Select Page

Forward Guidance will be on vacation next week, with the next edition to come January 5th, 2024. Happy Holidays!

The holiday week ahead is empty of major economic data releases, but the new year will kick off with a fresh set of high profile Canadian and U.S. labour market data. We expect Canadian employment to edge higher again in December (+10k) to add to the 25k November increase. But that gain would (again) not be enough to offset surging growth in the labour force and we look for the unemployment rate to tick up another tenth of a percent to 4.9%. For now, higher unemployment has come from longer job search times rather than a rise in the number of layoffs. The 0.8 ppt rise the unemployment rate since the spring has come mostly from those taking longer to find work. Since April employment is up by 182k, but the labour force has expanded twice that pace (364K.)

Still, employment has been outright declining for some smaller groups within the labour force. Employment has fallen by 50K for those under the age of 25. Most of those declines have come from retail, construction, and finance sectors. New arrivals to Canada appear to have still been finding work relatively quickly compared to ‘normal.’ The unemployment rate for immigrants who landed in Canada less than 5 years ago is still higher than for other groups but was little-changed from the spring by our count. But unemployment has increased more significantly among those who have been in Canada for at least 5 years.

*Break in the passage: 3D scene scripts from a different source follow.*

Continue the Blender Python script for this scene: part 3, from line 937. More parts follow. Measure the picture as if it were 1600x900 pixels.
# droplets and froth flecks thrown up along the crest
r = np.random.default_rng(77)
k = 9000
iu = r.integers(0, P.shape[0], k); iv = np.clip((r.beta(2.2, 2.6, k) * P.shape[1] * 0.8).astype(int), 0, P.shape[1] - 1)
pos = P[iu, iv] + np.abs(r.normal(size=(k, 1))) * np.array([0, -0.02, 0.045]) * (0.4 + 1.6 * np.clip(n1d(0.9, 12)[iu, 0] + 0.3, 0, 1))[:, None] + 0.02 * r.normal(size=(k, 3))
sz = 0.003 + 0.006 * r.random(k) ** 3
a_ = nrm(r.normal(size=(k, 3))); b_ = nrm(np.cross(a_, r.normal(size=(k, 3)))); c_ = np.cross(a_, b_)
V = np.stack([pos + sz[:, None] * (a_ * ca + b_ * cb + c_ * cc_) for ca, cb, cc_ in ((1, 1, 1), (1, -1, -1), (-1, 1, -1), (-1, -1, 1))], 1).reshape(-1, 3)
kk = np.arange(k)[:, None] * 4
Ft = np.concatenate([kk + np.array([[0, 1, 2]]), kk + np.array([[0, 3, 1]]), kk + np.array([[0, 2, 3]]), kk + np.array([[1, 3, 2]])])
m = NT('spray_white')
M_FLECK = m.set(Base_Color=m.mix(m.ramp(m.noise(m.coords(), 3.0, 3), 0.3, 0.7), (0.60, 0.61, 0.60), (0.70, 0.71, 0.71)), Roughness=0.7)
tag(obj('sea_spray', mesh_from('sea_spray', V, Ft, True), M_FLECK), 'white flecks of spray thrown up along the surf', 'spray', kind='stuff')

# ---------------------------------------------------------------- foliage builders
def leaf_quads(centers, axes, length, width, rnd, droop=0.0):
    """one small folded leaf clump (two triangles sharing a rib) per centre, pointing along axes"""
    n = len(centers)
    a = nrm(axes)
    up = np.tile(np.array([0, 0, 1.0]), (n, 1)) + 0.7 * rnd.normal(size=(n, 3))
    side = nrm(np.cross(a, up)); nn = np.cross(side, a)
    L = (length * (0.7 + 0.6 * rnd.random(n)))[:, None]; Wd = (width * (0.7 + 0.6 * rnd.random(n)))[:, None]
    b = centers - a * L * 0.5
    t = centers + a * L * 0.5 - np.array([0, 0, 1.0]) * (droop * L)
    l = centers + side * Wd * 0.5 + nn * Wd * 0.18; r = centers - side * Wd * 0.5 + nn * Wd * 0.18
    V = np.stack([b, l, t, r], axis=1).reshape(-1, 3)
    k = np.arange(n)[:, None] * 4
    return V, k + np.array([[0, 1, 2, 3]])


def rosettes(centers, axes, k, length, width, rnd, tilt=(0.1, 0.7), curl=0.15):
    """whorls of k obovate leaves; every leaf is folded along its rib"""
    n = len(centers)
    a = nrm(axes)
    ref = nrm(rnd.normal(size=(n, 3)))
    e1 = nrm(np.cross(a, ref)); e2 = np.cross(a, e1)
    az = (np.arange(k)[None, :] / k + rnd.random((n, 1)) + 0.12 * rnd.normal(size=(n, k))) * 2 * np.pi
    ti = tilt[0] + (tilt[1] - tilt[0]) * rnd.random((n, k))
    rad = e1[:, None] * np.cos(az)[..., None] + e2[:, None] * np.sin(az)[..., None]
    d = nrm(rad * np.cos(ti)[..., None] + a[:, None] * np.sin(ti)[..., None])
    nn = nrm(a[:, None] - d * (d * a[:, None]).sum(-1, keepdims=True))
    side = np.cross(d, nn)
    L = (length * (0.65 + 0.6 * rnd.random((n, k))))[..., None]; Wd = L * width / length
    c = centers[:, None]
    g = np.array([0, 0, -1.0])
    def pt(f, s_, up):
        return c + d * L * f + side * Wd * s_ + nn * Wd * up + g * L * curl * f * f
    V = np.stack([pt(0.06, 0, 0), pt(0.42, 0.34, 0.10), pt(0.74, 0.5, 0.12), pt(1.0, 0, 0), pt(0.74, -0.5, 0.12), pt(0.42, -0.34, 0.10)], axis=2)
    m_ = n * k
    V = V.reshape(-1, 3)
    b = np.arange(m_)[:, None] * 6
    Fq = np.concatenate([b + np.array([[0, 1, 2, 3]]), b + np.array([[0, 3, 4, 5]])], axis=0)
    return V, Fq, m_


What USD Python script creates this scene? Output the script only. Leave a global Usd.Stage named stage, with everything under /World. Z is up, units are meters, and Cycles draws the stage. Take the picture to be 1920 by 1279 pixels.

The December jobs report will be the last labour market update before the Bank of Canada’s January 24th announcement. The central bank is highly likely to remain on hold at that meeting, leaving the overnight unchanged. The BoC will remain cautious about declaring victory over inflation, but we expect further softening in the economic backdrop alongside a narrowing breadth of inflation mean the first cut will come by mid-year.


Week ahead data watch

U.S. payrolls will also be released on January 5th. We expect the December data will show a slight uptick of 186K jobs, with the unemployment rate ticking higher to 3.8% from 3.7% in November. November employment data was firmer than expected but against a backdrop of slower job growth. A continued moderation in inflation pressures alongside easing labour market tightness are expected to keep the Fed on the sidelines on January 31st.